Gerne wird behauptet, dass sich meist eine neue Tür öffnet, wenn sich eine andere schließt. Oder anders formuliert: Rückschläge können Kreativität fördern.
Die Folgen von Bayerns Doppel-Schock
Jedoch hätte Bayern Münchens Cheftrainer gewiss gerne darauf verzichtet, nach den Ausfällen von Alphonso Davies (Kreuzbandriss) und Dayot Upamecano (freie Gelenkkörper im Knie) nun kurz vor den wichtigen Champions-League-Partien gegen Inter Mailand nach kreativen Alternativlösungen suchen zu müssen.

Personell adäquat lässt sich ohnehin nicht auf die Ausfälle zweier Leistungsträger reagieren. In der Defensive arbeitet sich Hiroki Ito nach seinen Verletzungsproblemen in der Hinrunde so langsam heran, wurde aber zuletzt von Kompany vornehmlich als Linksverteidiger eingesetzt.
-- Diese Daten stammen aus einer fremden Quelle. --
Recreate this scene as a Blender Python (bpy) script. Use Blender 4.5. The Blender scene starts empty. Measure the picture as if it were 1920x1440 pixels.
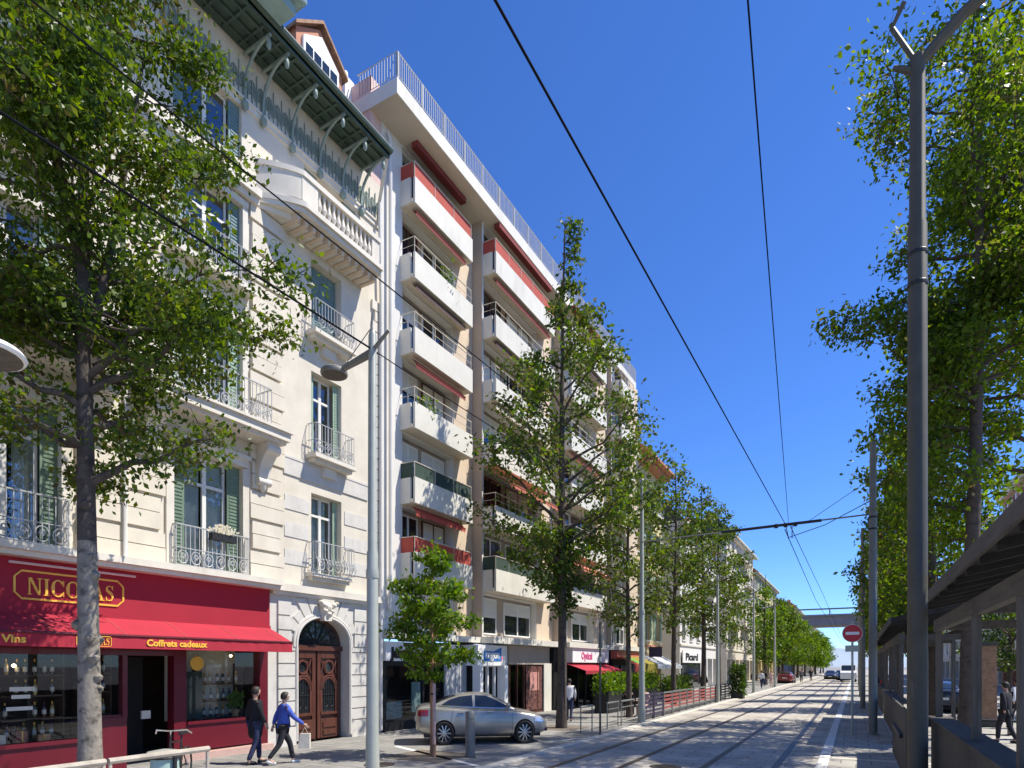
import bpy, bmesh, math, random
import numpy as np
from mathutils import Vector, Matrix

SC = bpy.context.scene
COL = SC.collection
R = math.radians
ORG = {}

# ------------------------------------------------------------------ helpers
class MB:
    """collects faces in world coordinates and links them as ONE mesh object"""
    def __init__(s):
        s.v = []; s.f = []; s.m = []
    def quad(s, a, b, c, d, mi=0):
        n = len(s.v); s.v += [a, b, c, d]; s.f.append((n, n+1, n+2, n+3)); s.m.append(mi)
    def ngon(s, pts, mi=0):
        n = len(s.v); s.v += list(pts); s.f.append(tuple(range(n, n+len(pts)))); s.m.append(mi)
    def box(s, x0, x1, y0, y1, z0, z1, mi=0):
        n = len(s.v)
        s.v += [(x0,y0,z0),(x1,y0,z0),(x1,y1,z0),(x0,y1,z0),(x0,y0,z1),(x1,y0,z1),(x1,y1,z1),(x0,y1,z1)]
        for q in ((3,2,1,0),(4,5,6,7),(0,1,5,4),(1,2,6,5),(2,3,7,6),(3,0,4,7)):
            s.f.append(tuple(n+i for i in q)); s.m.append(mi)
    def prism(s, pts, off, mi=0):
        """closed outline pts (3d) swept by the vector off"""
        n = len(s.v); k = len(pts)
        s.v += list(pts) + [(p[0]+off[0], p[1]+off[1], p[2]+off[2]) for p in pts]
        s.f.append(tuple(range(n, n+k))); s.m.append(mi)
        s.f.append(tuple(range(n+2*k-1, n+k-1, -1))); s.m.append(mi)
        for i in range(k):
            j = (i+1) % k
            s.f.append((n+i, n+k+i, n+k+j, n+j)); s.m.append(mi)
    def tube(s, pts, r, n=6, mi=0, cap=True):
        pts = [Vector(p) for p in pts]
        rr = r if isinstance(r, (list, tuple)) else [r]*len(pts)
        base = len(s.v); up = None
        for i, p in enumerate(pts):
            d = (pts[min(i+1, len(pts)-1)] - pts[max(i-1, 0)])
            d = d.normalized() if d.length > 1e-9 else Vector((0,0,1))
            if up is None:
                up = d.orthogonal().normalized()
            else:
                up = (up - d*up.dot(d))
                up = up.normalized() if up.length > 1e-6 else d.orthogonal().normalized()
            w = d.cross(up)
            for k in range(n):
                a = 2*math.pi*k/n
                s.v.append(tuple(p + (up*math.cos(a) + w*math.sin(a))*rr[i]))
        for i in range(len(pts)-1):
            for k in range(n):
                a = base+i*n+k; b = base+i*n+(k+1) % n
                s.f.append((a, b, b+n, a+n)); s.m.append(mi)
        if cap:
            s.f.append(tuple(range(base+n-1, base-1, -1))); s.m.append(mi)
            e = base+(len(pts)-1)*n
            s.f.append(tuple(range(e, e+n))); s.m.append(mi)
    def lathe(s, c, prof, n=12, axis='z', mi=0, cap=True):
        base = len(s.v)
        for (r, h) in prof:
            for k in range(n):
                a = 2*math.pi*k/n; p = (r*math.cos(a), r*math.sin(a), h)
                if axis == 'x': p = (p[2], p[0], p[1])
                elif axis == 'y': p = (p[0], p[2], p[1])
                s.v.append((c[0]+p[0], c[1]+p[1], c[2]+p[2]))
        for i in range(len(prof)-1):
            for k in range(n):
                a = base+i*n+k; b = base+i*n+(k+1) % n
                s.f.append((a, b, b+n, a+n)); s.m.append(mi)
        if cap:
            s.f.append(tuple(range(base+n-1, base-1, -1))); s.m.append(mi)
            e = base+(len(prof)-1)*n
            s.f.append(tuple(range(e, e+n))); s.m.append(mi)
    def build(s, name, mats, parent=None, smooth=False):
        o0 = ORG.get(parent.name, Vector()) if parent else Vector()
        me = bpy.data.meshes.new(name)
        me.from_pydata([(a[0]-o0[0], a[1]-o0[1], a[2]-o0[2]) for a in s.v], [], s.f)
        if not isinstance(mats, (list, tuple)): mats = [mats]
        for m in mats: me.materials.append(m)
        if len(mats) > 1: me.polygons.foreach_set('material_index', s.m)
        if smooth:
            me.polygons.foreach_set('use_smooth', [True]*len(me.polygons))
            try: me.set_sharp_from_angle(angle=R(40))
            except Exception: pass
        me.update()
        o = bpy.data.objects.new(name, me); COL.objects.link(o)
        if parent:
            o.parent = parent
        ORG[o.name] = o0
        return o

def tag(o, label=None, cat=None, group=None, kind=None):
    if label: o['label'] = label
    if cat: o['category'] = cat
    if group: o['group'] = group
    if kind: o['kind'] = kind
    return o

def thing(name, label, cat, loc=(0,0,0), group=None):
    o = bpy.data.objects.new(name, None); COL.objects.link(o)
    o.location = loc; o.empty_display_size = .3
    ORG[o.name] = Vector(loc)
    return tag(o, label, cat, group)

def copy_tree(o, parent=None):
    c = o.copy(); COL.objects.link(c)
    if parent: c.parent = parent
    ORG[c.name] = ORG.get(o.name, Vector())
    for ch in list(o.children): copy_tree(ch, c)
    return c

# ------------------------------------------------------------------ materials
def M(name, col, rough=.75, var=.12, scale=2.5, bump=0., bscale=30, metal=0., spec=.4, grime=0., gcol=(.12,.1,.08), stretch=None, coat=0.):
    m = bpy.data.materials.new(name); m.use_nodes = True
    nt = m.node_tree; N = nt.nodes; L = nt.links
    b = N['Principled BSDF']
    b.inputs['Roughness'].default_value = rough; b.inputs['Metallic'].default_value = metal
    b.inputs['Specular IOR Level'].default_value = spec
    if coat: b.inputs['Coat Weight'].default_value = coat; b.inputs['Coat Roughness'].default_value = .06
    tc = N.new('ShaderNodeTexCoord'); co = tc.outputs['Object']
    if stretch:
        mp = N.new('ShaderNodeMapping'); mp.inputs['Scale'].default_value = stretch
        L.new(co, mp.inputs['Vector']); co = mp.outputs['Vector']
    n = N.new('ShaderNodeTexNoise'); n.inputs['Scale'].default_value = scale; n.inputs['Detail'].default_value = 7; n.inputs['Roughness'].default_value = .62
    L.new(co, n.inputs['Vector'])
    mr = N.new('ShaderNodeMapRange'); mr.inputs['From Min'].default_value = .3; mr.inputs['From Max'].default_value = .7
    L.new(n.outputs['Fac'], mr.inputs['Value'])
    mx = N.new('ShaderNodeMix'); mx.data_type = 'RGBA'
    mx.inputs['A'].default_value = (*[c*(1-var) for c in col], 1); mx.inputs['B'].default_value = (*[min(1, c*(1+var)) for c in col], 1)
    L.new(mr.outputs['Result'], mx.inputs['Factor'])
    out = mx.outputs['Result']
    if grime:
        n2 = N.new('ShaderNodeTexNoise'); n2.inputs['Scale'].default_value = scale*.35; n2.inputs['Detail'].default_value = 9; n2.inputs['Roughness'].default_value = .7
        mp2 = N.new('ShaderNodeMapping'); mp2.inputs['Scale'].default_value = (1.6, 1.6, .35)
        L.new(tc.outputs['Object'], mp2.inputs['Vector']); L.new(mp2.outputs['Vector'], n2.inputs['Vector'])
        m2 = N.new('ShaderNodeMapRange'); m2.inputs['From Min'].default_value = .52; m2.inputs['From Max'].default_value = .75
        m2.inputs['To Max'].default_value = grime
        L.new(n2.outputs['Fac'], m2.inputs['Value'])
        g = N.new('ShaderNodeMix'); g.data_type = 'RGBA'; g.inputs['B'].default_value = (*gcol, 1)
        L.new(m2.outputs['Result'], g.inputs['Factor']); L.new(out, g.inputs['A']); out = g.outputs['Result']
    L.new(out, b.inputs['Base Color'])
    if bump:
        n3 = N.new('ShaderNodeTexNoise'); n3.inputs['Scale'].default_value = bscale; n3.inputs['Detail'].default_value = 5
        L.new(co, n3.inputs['Vector'])
        bp = N.new('ShaderNodeBump'); bp.inputs['Strength'].default_value = bump; bp.inputs['Distance'].default_value = .02
        L.new(n3.outputs['Fac'], bp.inputs['Height']); L.new(bp.outputs['Normal'], b.inputs['Normal'])
    return m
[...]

Ohne Upamecano fehlt gehörige Portion Tempo
Da jedoch nur Eric Dier von den Innenverteidigern fit ist, muss Ito wohl ohnehin nach innen rücken. Selbst bei einer sofortigen Rückkehr von Minjae Kim infolge seiner Achillessehnenreizung wird sich an der generellen Personalnot im Zentrum wenig ändern.
Kim ist der designierte Abwehrchef in Abwesenheit von Upamecano, jedoch fehlt der Innenverteidigung ohne den Franzosen eine gehörige Portion Tempo und Qualität im Spielaufbau. Dier mag ein guter Defensivspieler sein, wird aber regelmäßig von gegnerischen Teams im Pressing als Schwachstelle ausgemacht.
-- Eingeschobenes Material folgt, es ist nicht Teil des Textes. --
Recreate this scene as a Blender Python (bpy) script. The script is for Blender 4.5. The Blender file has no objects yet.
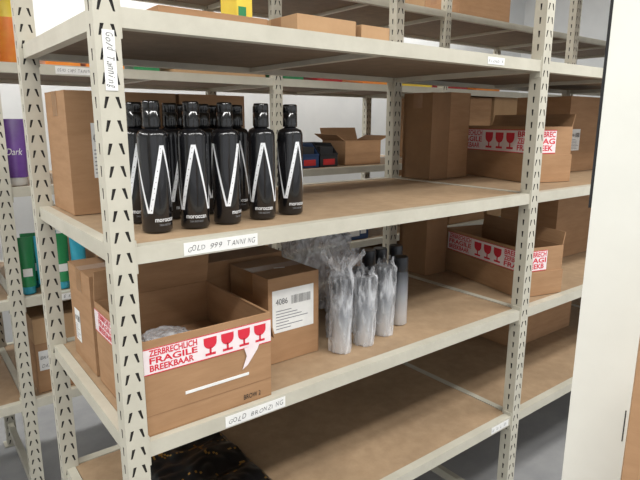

Mehr noch als in den vergangenen Wochen brauchen die Bayern nun die Präsenz von Joshua Kimmich neben den Innenverteidigern im Spielaufbau.
Guerreiro als Unterstützung im Bayern-Spielaufbau
Zudem könnte eine weitere Änderung in der Viererkette den Spielaufbau beeinflussen. Raphael Guerreiro pendelte bislang in dieser Saison zwischen Bank und Startelf, hatte aber noch nicht mit den ansonsten für ihn üblichen Verletzungsproblemen zu kämpfen.
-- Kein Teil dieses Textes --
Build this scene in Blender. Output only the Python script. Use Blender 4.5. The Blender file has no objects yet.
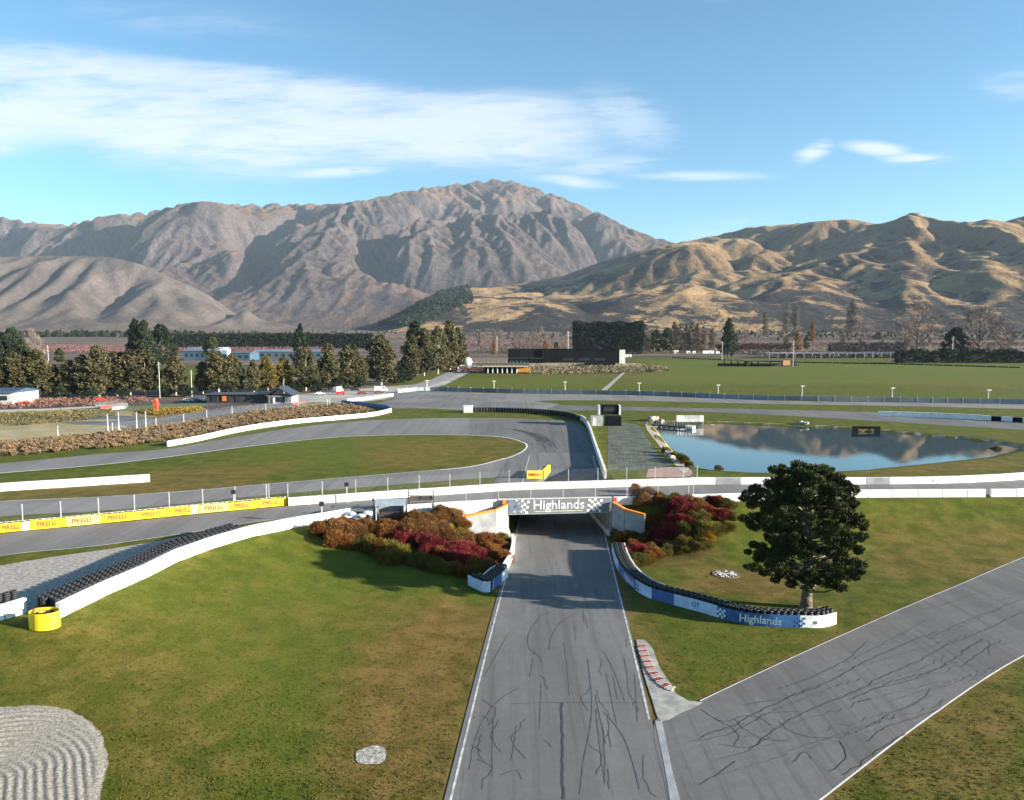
import bpy, bmesh, math, random
import numpy as np
from mathutils import Vector, Matrix, geometry
from mathutils.bvhtree import BVHTree

# ------------------------------------------------------------------ camera, sky, sun, exposure
scene = bpy.context.scene
C = scene.collection
F, PITCH, CZ = 750.0, math.radians(4.88), 30.0
SUN_EL = math.radians(13.6)
SUN_AZ = math.radians(103.5)          # clockwise from +Y (away from the camera)
SUN_DIR = Vector((math.sin(SUN_AZ)*math.cos(SUN_EL), math.cos(SUN_AZ)*math.cos(SUN_EL), math.sin(SUN_EL)))

cam = bpy.data.cameras.new('camera'); camo = bpy.data.objects.new('camera', cam); C.objects.link(camo)
camo.location = (0, 0, CZ); camo.rotation_euler = (math.pi/2 - PITCH, 0, 0)
cam.sensor_width = 36; cam.lens = 36*F/1024; cam.clip_start = 0.5; cam.clip_end = 60000
scene.camera = camo
scene.view_settings.view_transform = 'Standard'; scene.view_settings.look = 'None'
scene.view_settings.gamma = 1; scene.view_settings.exposure = 2.05
scene.cycles.use_denoising = True
scene.cycles.max_bounces = 6; scene.cycles.transparent_max_bounces = 24
scene.cycles.volume_bounces = 0; scene.cycles.diffuse_bounces = 2; scene.cycles.glossy_bounces = 3

sun = bpy.data.lights.new('sun', 'SUN'); suno = bpy.data.objects.new('sun', sun); C.objects.link(suno)
sun.energy = 5.0; sun.angle = math.radians(0.5); sun.color = (1.0, 0.90, 0.76)
suno.rotation_euler = SUN_DIR.to_track_quat('Z', 'Y').to_euler()
suno.location = (100, -50, 200)

def nd(nt, typ, **kw):
    n = nt.nodes.new(typ)
    for k, v in kw.items():
        if k.startswith('i_'):
            n.inputs[k[2:].replace('_', ' ')].default_value = v
        else: setattr(n, k, v)
    return n
def sock(nt, dst, v):
    if isinstance(v, bpy.types.NodeSocket): nt.links.new(v, dst)
    else: dst.default_value = v
def mth(nt, op, a, b=0.0, c=None, clamp=False):
    n = nt.nodes.new('ShaderNodeMath'); n.operation = op; n.use_clamp = clamp
    sock(nt, n.inputs[0], a); sock(nt, n.inputs[1], b)
    if c is not None: sock(nt, n.inputs[2], c)
    return n.outputs[0]
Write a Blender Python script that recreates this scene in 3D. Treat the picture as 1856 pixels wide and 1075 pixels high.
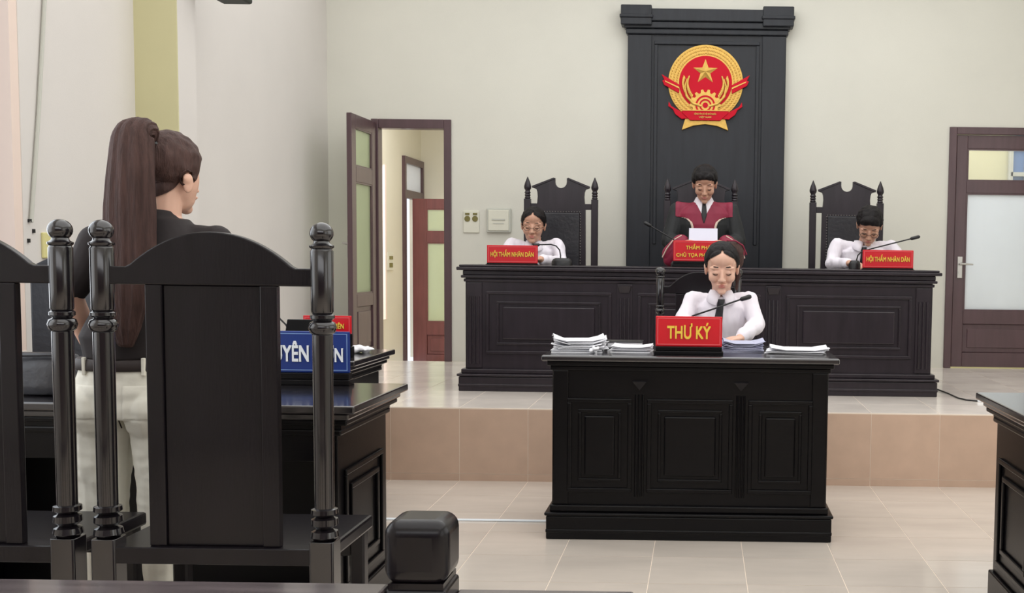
import bpy, bmesh, math, random
import numpy as np
from mathutils import Vector, Matrix, noise
random.seed(4)
PI = math.pi
C = bpy.context.scene.collection
for o in list(bpy.data.objects): bpy.data.objects.remove(o)

# ------------------------------------------------------------------ camera
H = 1.31
TH, PH = math.radians(4.0), math.radians(0.75)
cam = bpy.data.cameras.new('camera'); co = bpy.data.objects.new('camera', cam); C.objects.link(co)
cam.sensor_fit = 'HORIZONTAL'; cam.sensor_width = 36; cam.lens = 2000/1856*36
cam.shift_x = (928-1270.17)/1856; cam.shift_y = (609.84-537.5)/1856
F = Vector((0, math.cos(TH), -math.sin(TH))); R0 = Vector((1,0,0)); U0 = Vector((0, math.sin(TH), math.cos(TH)))
Rv = R0*math.cos(PH)+U0*math.sin(PH); Uv = -R0*math.sin(PH)+U0*math.cos(PH)
M = Matrix.Identity(4)
for i in range(3): M[i][0], M[i][1], M[i][2] = Rv[i], Uv[i], -F[i]
M[2][3] = H; co.matrix_world = M
cam.clip_start = .05; cam.clip_end = 100
bpy.context.scene.camera = co
vs = bpy.context.scene.view_settings
vs.view_transform = 'Standard'; vs.look = 'None'; vs.gamma = 1; vs.use_curve_mapping = False; vs.exposure = -0.12

# ------------------------------------------------------------------ light
w = bpy.data.worlds.new('world'); bpy.context.scene.world = w; w.use_nodes = True
bg = w.node_tree.nodes['Background']; bg.inputs[0].default_value = (.86,.93,1,1); bg.inputs[1].default_value = 1.3
def area(name, loc, rot, sx, sy, power, col=(1,1,1)):
    l = bpy.data.lights.new(name, 'AREA'); l.shape = 'RECTANGLE'; l.size = sx; l.size_y = sy; l.energy = power; l.color = col
    o = bpy.data.objects.new(name, l); C.objects.link(o); o.location = loc; o.rotation_euler = rot
    return o
area('ceiling_lamp_light', (.25,7.9,3.95), (0,0,0), 1.2, .3, 8, (.92,.96,1))
area('ceiling_fill_light', (.2,2.6,3.95), (0,0,0), 5.5, 5.0, 130, (.96,.98,1))  # added soft fill under the ceiling, not a fitted lamp
area('ceiling_fill_light', (-.1,6.9,3.95), (0,0,0), 6.2, 3.6, 112, (.96,.98,1))  # second added fill, brightens the rear walls and floor
area('window_light', (-3.02,2.9,1.9), (0,math.radians(-90),0), 2.0, 2.6, 30, (.93,.96,1))
area('window_light', (3.5,4.0,2.1), (0,math.radians(90),0), 2.2, 3.5, 32, (.95,.97,1))
area('window_light', (3.5,.4,2.0), (0,math.radians(90),0), 2.2, 1.6, 16, (.95,.97,1))
area('front_fill_light', (0,-2.5,3.1), (math.radians(80),0,0), 6, 1.4, 80, (.97,.98,1))  # added frontal fill behind the camera; the wall there has no opening
area('corridor_fill_light', (-2.6,11.5,3.3), (0,0,0), 1.2, 1.2, 55, (.97,.98,1))  # added fill to brighten the corridor walls
area('corridor_window_light', (-5.0,11.2,1.9), (0,math.radians(-90),0), 1.5, 1.5, 70, (1,.95,.92))
area('pane_backlight', (2.6,11.0,1.35), (math.radians(-90),0,0), 1.2, .9, 7, (.97,.98,1))  # added backlight for the frosted pane, kept low and out of sight
area('rear_room_fill_light', (2.6,10.2,3.2), (0,0,0), 1.2, 1.0, 22, (1,1,.97))  # added fill above the rear room, no lamp modelled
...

Nehmen wir einmal an, der Portugiese ist in den kommenden Wochen bei 100 Prozent, so könnte er häufig die Linksverteidigerposition einnehmen. Er würde diese jedoch recht anders spielen als Davies – nämlich zunächst tief im Spielaufbau und im Verlaufe von Angriffen eher wie ein Achter, der die Bälle nach innen verteilt.
Auch Josip Stanisic, eine zweite Alternative für die Linksverteidigerposition, käme für eine inverse Rolle in Frage. Der Kroate gilt als beidfüßig, aber der rechte Fuß ist sein stärkerer, weshalb es ihn etwas nach innen treiben könnte.
Sollten Guerreiro oder Stanisic etwas eingerückt agieren, müsste beispielsweise Kingsley Coman breit an der Seitenlinie positioniert bleiben.
Kompany scheint großen Wert darauf zu legen, dass die Flügelspieler – sprich Außenverteidiger und Außenstürmer – gestaffelt zueinanderstehen: einer außen, der andere etwas mehr im Halbraum.
Auf dieser Position ist Goretzka besser aufgehoben
Im Übrigen hat auch Davies in dieser Saison schon häufiger eingerückt im linken Halbraum agiert und nicht immerzu den reinen Flügelsprinter gegeben. Guerreiro zum Beispiel wäre als Passgeber und intelligenter Ballverteiler von der linken Seite auch wichtig, weil somit Kimmich mehr Unterstützung erhalten würde.
Damit wäre wiederum Leon Goretzka nicht direkt vor der Abwehr gefordert und könnte wie auch zuletzt im DFB-Team als richtiger Achter agieren. Dort ist er aufgrund seiner Physis am besten aufgehoben.
Letztlich stellt sich die Frage, ob Kompany abseits von taktischen Verschiebungen innerhalb der Grundformation auch systemische Änderungen vornimmt. Mit Upamecano und Davies spielten die Bayern eine sehr hohe Abseitslinie, weil gerade diese beiden im Notfall noch Bälle ersprinten konnten.
Doch ohne das Duo sowie Libero-Keeper Manuel Neuer könnte eine hochstehende Kette leichter ausgehebelt werden. Zieht Kompany jedoch die Linie weiter zurück, hätte das einen Domino-Effekt auf die restliche Offensivstruktur.
Deshalb könnte es sehr gut sein, dass er mit Kim und Dier oder Ito einfach bei der Grundausrichtung bleibt und auf das Beste hofft.